Doomsday Revisits Dystopia
By Demon
Doomsday is a veritable love song to the dystopian actioners of the late seventies and early eighties, when being a hero meant chain smoking, disdaining authority, and often wearing an eye patch. Traversing the worlds of Escape from New York, the Warriors, Highlander, and the Road Warrior (among others, certainly), Doomsday worships its source material on so grand a scale its hard not to imagine John Carpenter blushing.
This movie caught me completely by surprise. As a rule, I deliberately try and stay away from previews and hype before seeing a movie so that I can experience it as fresh as possible, not only for a clean critical perspective but because despite all my all my ranting and raving over the years, I really like movies.

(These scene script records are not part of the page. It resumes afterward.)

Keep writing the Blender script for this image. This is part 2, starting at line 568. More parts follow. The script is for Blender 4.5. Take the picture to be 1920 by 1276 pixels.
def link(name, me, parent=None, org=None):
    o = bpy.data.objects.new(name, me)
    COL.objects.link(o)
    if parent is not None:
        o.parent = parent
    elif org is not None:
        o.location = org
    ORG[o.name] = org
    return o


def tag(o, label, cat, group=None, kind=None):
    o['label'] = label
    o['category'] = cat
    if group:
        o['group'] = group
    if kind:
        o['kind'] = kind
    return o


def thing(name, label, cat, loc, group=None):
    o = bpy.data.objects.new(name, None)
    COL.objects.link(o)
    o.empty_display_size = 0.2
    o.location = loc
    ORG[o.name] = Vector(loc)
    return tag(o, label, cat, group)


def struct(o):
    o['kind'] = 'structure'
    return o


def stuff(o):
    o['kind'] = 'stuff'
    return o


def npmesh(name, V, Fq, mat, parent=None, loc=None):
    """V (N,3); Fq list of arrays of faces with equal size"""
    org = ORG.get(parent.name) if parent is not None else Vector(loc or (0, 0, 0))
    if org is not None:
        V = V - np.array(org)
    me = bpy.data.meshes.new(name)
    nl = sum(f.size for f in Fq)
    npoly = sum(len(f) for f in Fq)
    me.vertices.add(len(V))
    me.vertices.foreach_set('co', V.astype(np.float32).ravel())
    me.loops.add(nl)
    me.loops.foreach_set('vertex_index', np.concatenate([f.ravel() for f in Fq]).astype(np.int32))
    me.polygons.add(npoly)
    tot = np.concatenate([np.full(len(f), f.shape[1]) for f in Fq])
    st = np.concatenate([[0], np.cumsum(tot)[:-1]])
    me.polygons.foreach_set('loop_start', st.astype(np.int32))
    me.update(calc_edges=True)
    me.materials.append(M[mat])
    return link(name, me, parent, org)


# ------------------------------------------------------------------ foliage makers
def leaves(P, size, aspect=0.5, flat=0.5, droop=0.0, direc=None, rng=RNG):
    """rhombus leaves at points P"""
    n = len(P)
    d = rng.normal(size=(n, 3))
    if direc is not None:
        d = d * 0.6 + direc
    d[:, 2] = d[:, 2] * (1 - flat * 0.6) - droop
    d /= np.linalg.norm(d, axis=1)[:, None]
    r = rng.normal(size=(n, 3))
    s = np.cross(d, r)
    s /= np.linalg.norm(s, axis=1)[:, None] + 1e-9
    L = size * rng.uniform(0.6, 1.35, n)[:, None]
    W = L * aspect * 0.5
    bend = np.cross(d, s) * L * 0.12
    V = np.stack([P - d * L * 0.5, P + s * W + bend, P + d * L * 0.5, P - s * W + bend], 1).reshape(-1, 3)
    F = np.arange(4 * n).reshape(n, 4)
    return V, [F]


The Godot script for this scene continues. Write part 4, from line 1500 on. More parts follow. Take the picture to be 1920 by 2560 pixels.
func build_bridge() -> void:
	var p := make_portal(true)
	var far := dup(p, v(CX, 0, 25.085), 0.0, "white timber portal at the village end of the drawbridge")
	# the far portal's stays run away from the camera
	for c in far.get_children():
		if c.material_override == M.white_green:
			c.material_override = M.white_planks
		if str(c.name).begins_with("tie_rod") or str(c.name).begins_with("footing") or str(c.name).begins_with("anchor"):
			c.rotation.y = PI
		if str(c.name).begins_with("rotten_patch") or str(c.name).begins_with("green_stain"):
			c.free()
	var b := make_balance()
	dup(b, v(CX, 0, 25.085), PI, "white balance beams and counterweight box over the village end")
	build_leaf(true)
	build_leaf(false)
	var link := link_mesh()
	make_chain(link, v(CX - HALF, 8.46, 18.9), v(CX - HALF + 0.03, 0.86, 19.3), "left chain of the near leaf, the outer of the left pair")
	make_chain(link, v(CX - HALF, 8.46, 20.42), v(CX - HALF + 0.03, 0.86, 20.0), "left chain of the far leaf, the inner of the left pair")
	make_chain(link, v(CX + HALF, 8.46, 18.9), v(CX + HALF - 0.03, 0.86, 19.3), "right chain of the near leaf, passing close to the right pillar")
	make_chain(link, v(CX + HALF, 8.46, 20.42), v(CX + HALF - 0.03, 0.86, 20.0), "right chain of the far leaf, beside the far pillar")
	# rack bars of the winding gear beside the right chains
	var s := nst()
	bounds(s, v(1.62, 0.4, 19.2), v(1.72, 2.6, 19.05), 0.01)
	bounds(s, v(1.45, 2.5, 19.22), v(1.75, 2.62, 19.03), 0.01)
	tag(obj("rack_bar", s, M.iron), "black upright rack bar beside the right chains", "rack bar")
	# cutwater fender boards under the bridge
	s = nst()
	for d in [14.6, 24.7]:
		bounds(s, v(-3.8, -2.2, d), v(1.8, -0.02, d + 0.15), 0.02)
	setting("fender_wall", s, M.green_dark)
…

Really. Heck, even bad ones.
My method for choosing a movie is based more on director, actor, genre, or subject matter than on anyone else’s hype (I learned a long time ago to never trust the trailer). For instance, if Paul Thomas Anderson makes a movie, I’m going to see it. The same with Neil Marshall, creator of Dog Soldiers and Descent, two top rate horror action films.
For Doomsday, I restrained myself more effectively than usual – no posters, no previews, no reviews. I just sat in the theater and let the screen hit me in the face, having literally no idea of what was about to unfold.
My first impression after about 15 minutes of viewing was that Marshall should be locked inside a maximum security island prison ruled by Isaac Hayes and forced to battle a bald savage with a nail spiked club. What better punishment for stealing Escape from New York, right down to specific shots?
But as the movie rolled forward, I recognized the epic homage taking place. And I think it was somewhere in the middle of “Good Thing,” the Fine Young Cannibals song that plays during the middle of the ritualistic cannibalism scene, I had completely surrendered to this wonderful trip down a memory lane patrolled by bloodthirsty gangs of men with mohawks and motorcycles.
Which doesn’t mean I don’t have a gripe or two. Although I’m a big fan of his films, I really wish Mr. Marshall would take a lesson from John Carpenter (who took his lessons from Howard Hawks) in how to compose and hold a shot for more than two or three seconds. Although some of the editing in Doomsday is downright masterful (the arena-style fight in the castle is beautifully constructed), so much of the movie is frantically edited it’s visually painful to watch, not to mention difficult to decipher what is occurring.
Yeah, it sounds like a fuddy duddy comment, I know. I might accuse myself of getting old if I didn’t know that Marshall is older than me. But of course, he already knows what’s happening. He shot the film. For the rest of us… a little visual exposition, please.
Doomsday, however, has bigger issues than plot duration. Seeing so many classic actioners piled up against one another reminds me why these films are so good in the first place. And it’s not because they are piled up against one another.
Doomsday pulls in so many influences from so many sources, a believable world is never established, and therefore one never truly engages with the characters and their circumstances. Doomsday becomes a movie enjoyed with the head, as one tallies up the references to other films — but not the gut.
This is not to say the movie is a failure in any sense. On the contrary, it’s a remarkable roller coaster ride. But I’d still rather watch the source material – or see Marshall come up with more of his own.